The entrance to the Bierman Athletic Building is boarded up. The lobby has become a construction zone filled with scaffolding, caution tape and blue tarps.

Gophers athletics is experiencing a significant makeover, both in appearance and perception. Construction on their future home — the $166 million Athletes Village — serves as a tangible symbol of a shift in philosophy that is altering a narrative about how sports are viewed on campus.

The university's commitment to athletics should no longer be used as a punch line.

In the past 13 months, the school has started construction on a $190 million sports facilities project, hired a new athletic director and new football coach to the most lucrative contracts for those positions in school history and rewarded volleyball coach Hugh McCutcheon with an extension that paid him about $450,000 this year.

Those big-ticket decisions demonstrate an understanding that college sports have become cutthroat competitive and expensive, and that failure to jump into the fray will only widen the gap.

Longtime critics of the school's lukewarm commitment to athletics, myself included, can't deny what is taking place right now.

Athletic director Mark Coyle has discussed the need to change the culture after high-profile incidents — and he's right about that. Change is already happening in their willingness to embrace the arms race.

University President Eric Kaler allowed Coyle to fire football coach Tracy Claeys and absorb a $5 million buyout for his coaching staff before committing $18 million to hire P.J. Fleck.

Fleck will average $3.6 million annually, which is slightly above the Big Ten average. Claeys earned $1.4 million per season.

Coyle identified his top target, sold his boss on his vision and the school signed off on a lucrative contract offer. That's how it should work.

Coyle had to explain his strategy in a meeting with Kaler and Board of Regents Chairman Dean Johnson and vice chair David McMillan. But the plan wasn't nixed at the highest level over money or any other holdup.

Commitment isn't just about finances. It's about vision and synergy between administration, regents and athletics to make sure goals align. By hiring Fleck, school leaders demonstrated a belief that their football program had hit a ceiling.

Seven months ago, the school lured Coyle from Syracuse with an $850,000 annual salary, with potential for an additional $150,000 annually in incentives. That's more than double the initial salary paid to former AD Norwood Teague.

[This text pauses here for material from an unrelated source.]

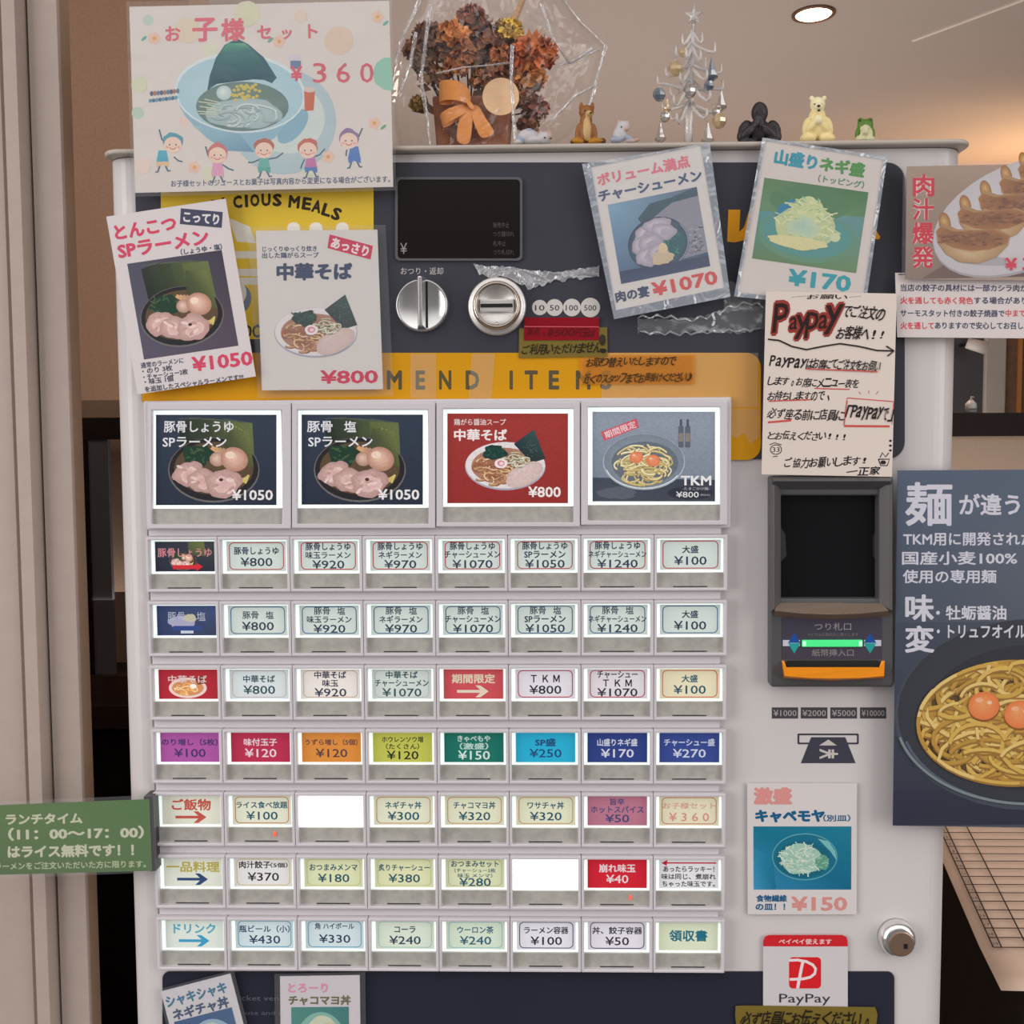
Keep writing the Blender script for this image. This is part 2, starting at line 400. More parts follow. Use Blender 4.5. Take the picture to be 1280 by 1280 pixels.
# recessed downlight in the ceiling
pc = WZ(1017, 17, ZCEIL)
dl = thing('ceiling_downlight', 'round glowing downlight with a brown rim recessed in the ceiling', 'ceiling light', pc)
dl_r = 0.056
MB().lathe([(dl_r*.86, 0.0), (dl_r*1.06, 0.0), (dl_r*1.06, -.004), (dl_r*.90, -.006), (dl_r*.86, -.002)], pc, n=32, caps=False).build('rim', mat('bronze_rim', (0.16, 0.08, 0.045), 0.4, 0.3), dl, True)
MB().lathe([(dl_r*.87, -.001), (dl_r*.87, -.0025)], pc, n=32).build('lamp_lens', mat('lamp_glow', (1, .86, .66), emit=14, ecol=(1, .84, .62)), dl)
lamp('downlight_beam', 'SPOT', (pc[0], pc[1], pc[2]-.03), 24, WARM, spot_size=2.2, spot_blend=.8, shadow_soft_size=.05)
# spotlight head and bottle beyond the partition
p = W(1217, 432, 3.08)
sp = thing('track_spotlight', 'small white spotlight head above the dark door beyond the partition', 'spotlight', p)
MB().tube([p+np.array([-.025, 0, .01]), p+np.array([.04, -.02, -.012])], [.02, .024], 14).build('lamp_head', mat('white_enamel', (.7, .68, .65), .4), sp, True)
MB().tube([p, p+np.array([0, .06, .01]), (p[0], YB2+.002, p[2]+.012)], .006).build('stem', mat('dark_metal', (.03, .03, .03), .4, .6), sp, True)
p = W(1213.5, 515, YP+.03); s_ = (YP+.03+.806)/1280*.52
bt = thing('pump_bottle', 'little white pump bottle standing on the dark partition rail', 'bottle', p)
MB().lathe([(13*s_, 0), (13*s_, 18*s_), (12*s_, 20*s_), (6*s_, 27*s_), (4*s_, 28*s_)], p, n=20).build('bottle', mat('white_plastic_bottle', (.75, .74, .72), .35), bt, True)
MB().lathe([(4.5*s_, 27*s_), (4.5*s_, 31*s_), (1.6*s_, 31.5*s_), (1.6*s_, 37*s_)], p, n=12).tube([p+np.array([0, 0, 36*s_]), p+np.array([7*s_, 0, 35*s_])], 1.8*s_).build('pump', mat('grey_pump', (.45, .45, .45), .4), bt, True)
MB().box(p[0]-9*s_, p[0]+9*s_, p[1]-14*s_, p[1]-13*s_, p[2]+4*s_, p[2]+8*s_).build('label_band', mat('grey_print', (.12, .12, .13), .5), bt)
# ------------------------------------------------------------------ THE TICKET MACHINE
M_BODY = mat('white_painted_steel', C(194, 189, 188, 1.36), 0.32, noise=.015, nscale=8)
M_LID = mat('grey_beige_lid', C(186, 176, 166, 1.15), 0.35)
M_BEZ = mat('lavender_grey_plastic', C(192, 187, 191, 1.38), 0.4)
M_STRIP = mat('dull_steel_strip', (0.46, 0.445, 0.405), 0.45, 0.15, noise=.12, nscale=160)
M_LIT = mat('lit_diffuser', (.8, .84, .82), .4, emit=.7, ecol=(.86, 1.0, .94))
M_CARD = mat('backlit_card', attr=True, rough=.35, spec=.3, emit=.42, noise=.04, nscale=900)
M_CARDB = mat('backlit_photo_card', attr=True, rough=.3, spec=.3, emit=.15, noise=.10, nscale=700)
M_CHROME = mat('chrome', (.82, .81, .80), .2, .9)
M_DCHROME = mat('aged_chrome', (.55, .48, .42), .22, 1.0)
M_BLACKP = mat('black_gloss_plastic', (.008, .0075, .009), .1, spec=.35)
M_COVER = film('clear_button_cover', milky=.0, gloss=-.01, rough=.04)
BX0, BX1 = W(150, 520, .02)[0], W(1191, 500, .02)[0]
zt = W(640, 190, .0)[2]; zl = W(640, 179.5, -.006)[2]
mc = thing('ticket_machine', 'white ramen meal ticket vending machine with eight columns of lit buttons', 'ticket machine', ((BX0+BX1)/2, .17, 0))
YBF, BD = .003, .36
def bodyprof(r, n=8):
    o = []
    for cx, cy, a in ((BX0+r, YBF+r, 180), (BX1-r, YBF+r, 270)):
        for k in range(n+1):
            t = math.radians(a+90*k/n); o.append((cx+r*math.cos(t), cy+r*math.sin(t)))
    return o+[(BX1, YBF+BD), (BX0, YBF+BD)]
pb = bodyprof(.021); n = len(pb)
MB().add([(x, y, 0) for x, y in pb]+[(x, y, zt) for x, y in pb], [tuple(range(n))[::-1], tuple(range(n, 2*n))]+[(i, (i+1) % n, (i+1) % n+n, i+n) for i in range(n)]).build('body', M_BODY, mc)
LX0, LX1 = W(127, 185, 0)[0], W(1215, 180, 0)[0]
def capprof(r, g):
    o = []
    for cx, cy, a in ((LX0+r, -.006+g+r, 180), (LX1-r, -.006+g+r, 270), (LX1-r, .38-r, 0), (LX0+r, .38-r, 90)):
        for k in range(7):
            t = math.radians(a+15*k); o.append((cx+r*math.cos(t)-g*math.cos(t)*0, cy+r*math.sin(t)))
    return o
pl = capprof(.014, 0); n = len(pl)
MB().add([(x, y, zt+.0005) for x, y in pl]+[(x, y, zl) for x, y in pl], [tuple(range(n))[::-1], tuple(range(n, 2*n))]+[(i, (i+1) % n, (i+1) % n+n, i+n) for i in range(n)]).build('lid', M_LID, mc, bevel=.0028)
# dark front panel and its printing
NAVY = C(64, 65, 74); ORA = C(214, 152, 22); YEL = C(224, 190, 62); LNAVY = C(42, 44, 57)
pn = Pr(.0015)
o = pn.rrpts(168, 203, 1131, 574, 22, 8)
o = [q for q in o if q[0] > 600] ; o = [q for q in o if q[1] < 400] + [q for q in o if q[1] > 400] + [(905, 574), (905, 502), (177, 502), (168, 210), (171, 203)]
fp = MB().prism(wp(o, .0015)[::-1], .0015, .0035, NAVY)
fp.build('front_panel', mat('navy_panel_film', NAVY, .28, spec=.3, noise=.05, nscale=14), mc)
p = Pr(.0013)
p.rr(201, 226, 467, 424, 12, YEL)
p.poly([(175.4, 441)]+[q for q in p.rrpts(600, 441, 951, 575, 18, 8) if q[0] > 900]+[(905, 575), (905, 502), (177.2, 502)], ORA)
# white fork shapes on the yellow field
p.poly([(285, 272), (312, 283), (320, 304), (296, 302)], C(225, 220, 210))
for y in (314, 336, 347): p.rect(292, y, 322, y+9, C(222, 216, 206))
p.ell(302, 373, 12, 17, C(120, 132, 150)); p.ell(296, 366, 12, 15, C(222, 216, 206))
for x in (367, 395, 428): p.rr(x-8, 278, x+8, 330, 7, C(236, 230, 220))
p.rect(359, 310, 436, 345, C(236, 230, 220)); p.rr(385, 330, 411, 420, 9, C(236, 230, 220))
p.text('DO', 316, 414, 24, 17, C(58, 60, 72), bold=.03)
DK = C(52, 44, 34)
for ch, x, y, r in (('D', 246, 263.5, 13), ('E', 259, 259.8, 11), ('L', 270.5, 257, 9), ('I', 279.5, 254.8, 7), ('C', 297, 252.4, 5), ('I', 308, 251.2, 3), ('O', 318.5, 250.4, 1), ('U', 332.5, 249.8, 0), ('S', 346.5, 250, -2), ('M', 367.8, 252.2, -6), ('E', 383.5, 254.6, -9), ('A', 396, 258, -13), ('L', 408.5, 262.4, -17), ('S', 420.5, 267.4, -21)):
    p.text(ch, x, y, 4 if ch == 'I' else (14 if ch == 'M' else 11.5), 16, DK, r, .055)
BR = C(92, 84, 62)
for ch, x, wd in (('R', 335, 15), ('E', 366, 12), ('C', 398, 16), ('O', 430, 18), ('M', 461, 19), ('M', 493, 19), ('E', 525.5, 12), ('N', 556.5, 15.5), ('D', 590.5, 17), ('I', 639, 4.2), ('T', 664, 16.5), ('E', 692.5, 13), ('M', 729, 18.5), ('S', 757.5, 14)):
    p.text(ch, x, 475, wd, 24, BR, 0, .045)
p.poly([(910.5, 262), (925.5, 262), (924, 290), (930, 284), (936, 264), (950, 262), (944, 288), (932, 300), (918, 303), (909, 302)], C(226, 154, 20))
p.text('R', 1087, 281, 27, 36, C(226, 154, 20), 0, .05)
GR = C(196, 190, 186)
p.text('おつり・返却', 527.5, 338.8, 53, 9, GR)
for x, r, t in ((674.7, 9.6, '10'), (693.2, 10.6, '50'), (714.8, 11, '100'), (737.8, 12.2, '500')):
    p.ell(x, 384.4, r, r, C(206, 200, 196), n=40); p.text(t, x, 384.8, 9+3.2*(len(t)-2)+3, 7, C(60, 58, 62), bold=.01)
p.build('panel_print', M_GLOSSP, mc, label='printed colour bands and lettering')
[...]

Some undoubtedly view these expenditures as financial insanity. In a perfect world, there would be more cost control, but that 1980 model doesn't work. Schools that want to compete in Power 5 conferences can't have it both ways. Operating on the cheap is a lonely island.

Division I college sports — notably football and men's basketball — aren't just a window to a university. They serve as the front porch, a tone-setter.

The Gophers football team still eats meals in a lobby and the ceiling at the practice facility has holes. The basketball team converted a spare gym into a quasi-practice facility after waiting forever for a new one to supplement Williams Arena.

Where's the commitment? many of us have screamed, after watching rivals dive into an arms race that has made college sports resemble a semi-pro operation.

Public institutions no doubt require fiscal oversight. No entity on campus should be able to run amok unchecked. (Reprimanding the men's basketball coach for not filling up the gas tank in a rental car seems a bit nitpicky, though.)

An overly simplistic "college sports are out of control" gripe ignores reality and basic understanding of what a successful athletic department means to the broader university community.

Skyrocketing TV contracts have changed the landscape in a dramatic way. Salaries, facilities, support staffs, budgets … every facet is being supersized.

Money alone doesn't guarantees success, of course. Many factors determine whether a program wins at a high level. Think of it as a pie chart, if you will. The Gophers pie chart looks different than it did a year ago.

These are interesting times for their athletic department. They now have the youngest Power 5 football coach and men's basketball coach.

Richard Pitino's team is 15-2 and moved into the top 25 on Monday. Fleck's fireball personality has people talking about Gophers football. Gophers women's sports are successful. Athletes Village is scheduled to open in January 2018.

Let's see what they do with momentum for a change.